_Problem description_.
Copy the data exactly from the line that contains "(.19, .26, .055)])" through the line that contains "(.22, .30, .05)])", keeping both end lines and leaving out everything else.

********************

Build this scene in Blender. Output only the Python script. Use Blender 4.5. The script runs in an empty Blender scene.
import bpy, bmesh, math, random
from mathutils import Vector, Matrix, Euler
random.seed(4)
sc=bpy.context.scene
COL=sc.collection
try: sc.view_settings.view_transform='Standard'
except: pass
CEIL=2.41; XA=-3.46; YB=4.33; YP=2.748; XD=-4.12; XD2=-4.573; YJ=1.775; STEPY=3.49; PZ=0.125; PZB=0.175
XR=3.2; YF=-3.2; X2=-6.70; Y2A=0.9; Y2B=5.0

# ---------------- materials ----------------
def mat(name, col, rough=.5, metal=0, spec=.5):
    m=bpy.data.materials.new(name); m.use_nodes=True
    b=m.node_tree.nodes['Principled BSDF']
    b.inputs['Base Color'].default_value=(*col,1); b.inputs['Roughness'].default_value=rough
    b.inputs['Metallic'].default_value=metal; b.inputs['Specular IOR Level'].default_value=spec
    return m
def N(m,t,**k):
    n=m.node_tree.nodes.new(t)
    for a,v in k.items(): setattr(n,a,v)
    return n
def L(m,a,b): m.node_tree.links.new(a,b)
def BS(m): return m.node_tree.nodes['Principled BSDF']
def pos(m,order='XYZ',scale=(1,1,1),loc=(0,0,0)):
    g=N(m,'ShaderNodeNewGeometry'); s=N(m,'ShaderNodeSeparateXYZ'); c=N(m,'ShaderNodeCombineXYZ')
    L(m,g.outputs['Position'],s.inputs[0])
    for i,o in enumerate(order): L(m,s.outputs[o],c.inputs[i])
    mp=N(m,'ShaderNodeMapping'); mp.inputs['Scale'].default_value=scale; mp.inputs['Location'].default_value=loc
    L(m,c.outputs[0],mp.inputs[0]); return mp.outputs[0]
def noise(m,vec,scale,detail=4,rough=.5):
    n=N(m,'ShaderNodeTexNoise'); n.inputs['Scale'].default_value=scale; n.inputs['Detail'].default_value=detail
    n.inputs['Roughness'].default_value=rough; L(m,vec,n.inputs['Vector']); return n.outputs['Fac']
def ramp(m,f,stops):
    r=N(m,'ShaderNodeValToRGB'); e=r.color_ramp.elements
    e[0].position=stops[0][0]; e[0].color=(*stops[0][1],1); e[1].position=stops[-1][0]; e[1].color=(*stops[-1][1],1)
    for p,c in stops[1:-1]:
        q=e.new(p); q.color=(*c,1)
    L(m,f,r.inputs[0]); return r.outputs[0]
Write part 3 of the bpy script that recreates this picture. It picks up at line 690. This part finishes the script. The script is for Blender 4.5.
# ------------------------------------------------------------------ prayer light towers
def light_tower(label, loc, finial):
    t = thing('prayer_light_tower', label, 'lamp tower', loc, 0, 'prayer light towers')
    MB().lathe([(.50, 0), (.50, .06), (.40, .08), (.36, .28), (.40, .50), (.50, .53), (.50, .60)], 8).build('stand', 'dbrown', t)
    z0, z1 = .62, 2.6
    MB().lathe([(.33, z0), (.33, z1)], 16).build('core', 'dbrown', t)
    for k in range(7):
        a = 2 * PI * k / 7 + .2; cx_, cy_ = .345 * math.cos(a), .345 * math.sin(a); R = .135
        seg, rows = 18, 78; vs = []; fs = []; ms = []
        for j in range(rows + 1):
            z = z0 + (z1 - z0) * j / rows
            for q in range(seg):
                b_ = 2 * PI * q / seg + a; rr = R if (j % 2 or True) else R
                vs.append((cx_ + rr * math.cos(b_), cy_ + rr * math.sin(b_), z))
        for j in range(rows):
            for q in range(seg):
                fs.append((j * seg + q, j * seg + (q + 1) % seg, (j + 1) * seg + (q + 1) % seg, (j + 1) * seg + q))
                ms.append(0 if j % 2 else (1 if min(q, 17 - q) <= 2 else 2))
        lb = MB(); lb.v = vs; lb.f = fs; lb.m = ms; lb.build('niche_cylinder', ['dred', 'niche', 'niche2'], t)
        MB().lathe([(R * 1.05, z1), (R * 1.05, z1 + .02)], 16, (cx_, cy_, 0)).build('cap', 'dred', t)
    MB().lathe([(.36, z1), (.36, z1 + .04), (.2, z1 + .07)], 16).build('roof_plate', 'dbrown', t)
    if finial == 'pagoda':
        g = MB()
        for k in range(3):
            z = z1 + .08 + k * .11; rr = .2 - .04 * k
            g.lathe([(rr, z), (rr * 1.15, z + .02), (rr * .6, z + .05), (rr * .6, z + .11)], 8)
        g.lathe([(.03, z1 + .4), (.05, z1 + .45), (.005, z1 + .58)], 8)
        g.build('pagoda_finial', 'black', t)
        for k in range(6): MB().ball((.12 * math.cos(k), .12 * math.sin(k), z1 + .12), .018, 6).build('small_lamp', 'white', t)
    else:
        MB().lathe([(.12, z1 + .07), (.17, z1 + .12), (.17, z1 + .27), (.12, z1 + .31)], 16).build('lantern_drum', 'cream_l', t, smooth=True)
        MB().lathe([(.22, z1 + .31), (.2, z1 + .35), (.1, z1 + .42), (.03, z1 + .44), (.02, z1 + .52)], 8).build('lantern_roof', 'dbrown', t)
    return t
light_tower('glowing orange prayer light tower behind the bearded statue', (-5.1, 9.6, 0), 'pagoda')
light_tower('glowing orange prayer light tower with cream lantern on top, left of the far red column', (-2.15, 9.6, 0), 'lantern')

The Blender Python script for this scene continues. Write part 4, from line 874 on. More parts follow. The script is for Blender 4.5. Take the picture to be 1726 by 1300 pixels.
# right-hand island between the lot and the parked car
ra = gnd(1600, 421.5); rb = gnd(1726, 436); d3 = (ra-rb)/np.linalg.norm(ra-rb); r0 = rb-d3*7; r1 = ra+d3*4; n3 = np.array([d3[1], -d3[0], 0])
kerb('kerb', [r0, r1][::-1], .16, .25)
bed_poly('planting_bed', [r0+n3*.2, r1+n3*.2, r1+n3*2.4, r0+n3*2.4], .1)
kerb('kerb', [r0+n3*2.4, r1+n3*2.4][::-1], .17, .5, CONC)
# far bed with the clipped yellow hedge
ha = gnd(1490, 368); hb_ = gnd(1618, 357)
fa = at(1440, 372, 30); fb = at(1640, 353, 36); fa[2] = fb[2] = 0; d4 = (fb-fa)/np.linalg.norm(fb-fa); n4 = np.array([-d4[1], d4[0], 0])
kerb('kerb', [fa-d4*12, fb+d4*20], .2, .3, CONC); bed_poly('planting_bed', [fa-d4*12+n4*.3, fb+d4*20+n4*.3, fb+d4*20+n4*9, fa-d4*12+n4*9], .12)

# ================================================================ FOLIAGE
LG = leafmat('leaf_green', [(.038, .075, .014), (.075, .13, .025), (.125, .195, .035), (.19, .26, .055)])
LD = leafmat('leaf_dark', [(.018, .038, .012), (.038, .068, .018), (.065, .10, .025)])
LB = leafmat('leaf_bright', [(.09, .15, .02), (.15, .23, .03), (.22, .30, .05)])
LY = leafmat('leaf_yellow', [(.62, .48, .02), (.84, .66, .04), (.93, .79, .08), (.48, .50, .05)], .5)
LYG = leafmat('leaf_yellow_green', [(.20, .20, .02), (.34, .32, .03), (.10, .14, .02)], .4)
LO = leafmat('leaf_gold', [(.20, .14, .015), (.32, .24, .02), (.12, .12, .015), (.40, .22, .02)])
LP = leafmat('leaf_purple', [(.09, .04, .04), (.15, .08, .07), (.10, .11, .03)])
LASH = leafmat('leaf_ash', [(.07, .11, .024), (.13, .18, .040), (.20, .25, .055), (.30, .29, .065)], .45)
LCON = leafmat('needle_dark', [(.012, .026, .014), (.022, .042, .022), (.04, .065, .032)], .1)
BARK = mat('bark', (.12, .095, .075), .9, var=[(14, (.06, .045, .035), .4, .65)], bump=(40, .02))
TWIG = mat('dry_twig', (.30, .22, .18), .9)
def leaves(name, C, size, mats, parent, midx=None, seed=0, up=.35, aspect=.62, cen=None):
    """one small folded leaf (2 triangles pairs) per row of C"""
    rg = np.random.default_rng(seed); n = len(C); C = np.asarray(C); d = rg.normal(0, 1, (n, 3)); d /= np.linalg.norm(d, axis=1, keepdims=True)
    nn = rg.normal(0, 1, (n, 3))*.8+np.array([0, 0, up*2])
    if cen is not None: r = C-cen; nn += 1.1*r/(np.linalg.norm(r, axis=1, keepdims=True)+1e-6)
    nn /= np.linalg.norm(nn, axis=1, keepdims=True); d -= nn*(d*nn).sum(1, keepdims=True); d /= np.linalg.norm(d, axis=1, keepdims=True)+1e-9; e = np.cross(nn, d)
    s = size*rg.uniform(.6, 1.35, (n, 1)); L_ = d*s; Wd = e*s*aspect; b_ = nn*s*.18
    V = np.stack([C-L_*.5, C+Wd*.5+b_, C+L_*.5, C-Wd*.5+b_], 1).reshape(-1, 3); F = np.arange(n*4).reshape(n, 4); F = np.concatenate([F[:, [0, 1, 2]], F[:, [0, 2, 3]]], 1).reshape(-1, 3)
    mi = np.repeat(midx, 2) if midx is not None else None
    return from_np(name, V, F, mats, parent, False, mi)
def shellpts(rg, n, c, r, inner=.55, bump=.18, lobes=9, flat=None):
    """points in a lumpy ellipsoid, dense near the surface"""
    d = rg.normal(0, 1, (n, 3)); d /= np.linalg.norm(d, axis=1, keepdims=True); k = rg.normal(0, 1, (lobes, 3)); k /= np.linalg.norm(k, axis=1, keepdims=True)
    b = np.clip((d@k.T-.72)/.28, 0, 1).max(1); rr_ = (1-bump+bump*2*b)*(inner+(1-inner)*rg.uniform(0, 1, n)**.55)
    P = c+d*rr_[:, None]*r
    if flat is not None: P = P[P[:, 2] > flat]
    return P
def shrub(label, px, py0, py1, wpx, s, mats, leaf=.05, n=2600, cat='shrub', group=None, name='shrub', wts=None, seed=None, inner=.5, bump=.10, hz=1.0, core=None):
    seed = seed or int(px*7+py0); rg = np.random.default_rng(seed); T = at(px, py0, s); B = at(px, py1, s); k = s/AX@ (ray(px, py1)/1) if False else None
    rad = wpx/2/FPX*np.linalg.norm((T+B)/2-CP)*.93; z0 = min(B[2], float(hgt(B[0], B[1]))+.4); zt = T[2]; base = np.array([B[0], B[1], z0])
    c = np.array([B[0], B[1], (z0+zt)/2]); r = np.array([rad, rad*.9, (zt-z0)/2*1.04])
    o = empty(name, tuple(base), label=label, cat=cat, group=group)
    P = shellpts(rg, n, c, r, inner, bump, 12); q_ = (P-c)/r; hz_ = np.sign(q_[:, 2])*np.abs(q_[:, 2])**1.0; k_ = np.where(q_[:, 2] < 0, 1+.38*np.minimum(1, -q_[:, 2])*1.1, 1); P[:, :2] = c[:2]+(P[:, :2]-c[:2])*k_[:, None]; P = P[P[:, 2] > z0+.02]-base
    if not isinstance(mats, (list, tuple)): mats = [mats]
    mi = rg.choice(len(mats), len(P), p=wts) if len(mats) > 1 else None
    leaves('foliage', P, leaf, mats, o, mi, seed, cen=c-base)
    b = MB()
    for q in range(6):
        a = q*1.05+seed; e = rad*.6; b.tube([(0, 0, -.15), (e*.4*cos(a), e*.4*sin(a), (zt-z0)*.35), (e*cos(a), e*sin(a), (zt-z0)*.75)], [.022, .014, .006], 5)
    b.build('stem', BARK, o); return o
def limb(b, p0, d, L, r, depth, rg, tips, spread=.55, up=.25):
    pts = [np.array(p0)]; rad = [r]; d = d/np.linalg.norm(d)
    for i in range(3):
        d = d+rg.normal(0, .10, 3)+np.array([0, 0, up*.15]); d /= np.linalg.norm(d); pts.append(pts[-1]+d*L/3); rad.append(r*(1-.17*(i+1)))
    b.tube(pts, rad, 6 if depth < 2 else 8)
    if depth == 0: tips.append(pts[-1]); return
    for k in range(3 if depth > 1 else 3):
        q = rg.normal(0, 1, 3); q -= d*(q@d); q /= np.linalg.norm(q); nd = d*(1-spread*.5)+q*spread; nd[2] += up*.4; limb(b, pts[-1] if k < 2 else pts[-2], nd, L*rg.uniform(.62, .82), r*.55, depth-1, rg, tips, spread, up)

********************

_Response to the task_.
LG = leafmat('leaf_green', [(.038, .075, .014), (.075, .13, .025), (.125, .195, .035), (.19, .26, .055)])
LD = leafmat('leaf_dark', [(.018, .038, .012), (.038, .068, .018), (.065, .10, .025)])
LB = leafmat('leaf_bright', [(.09, .15, .02), (.15, .23, .03), (.22, .30, .05)])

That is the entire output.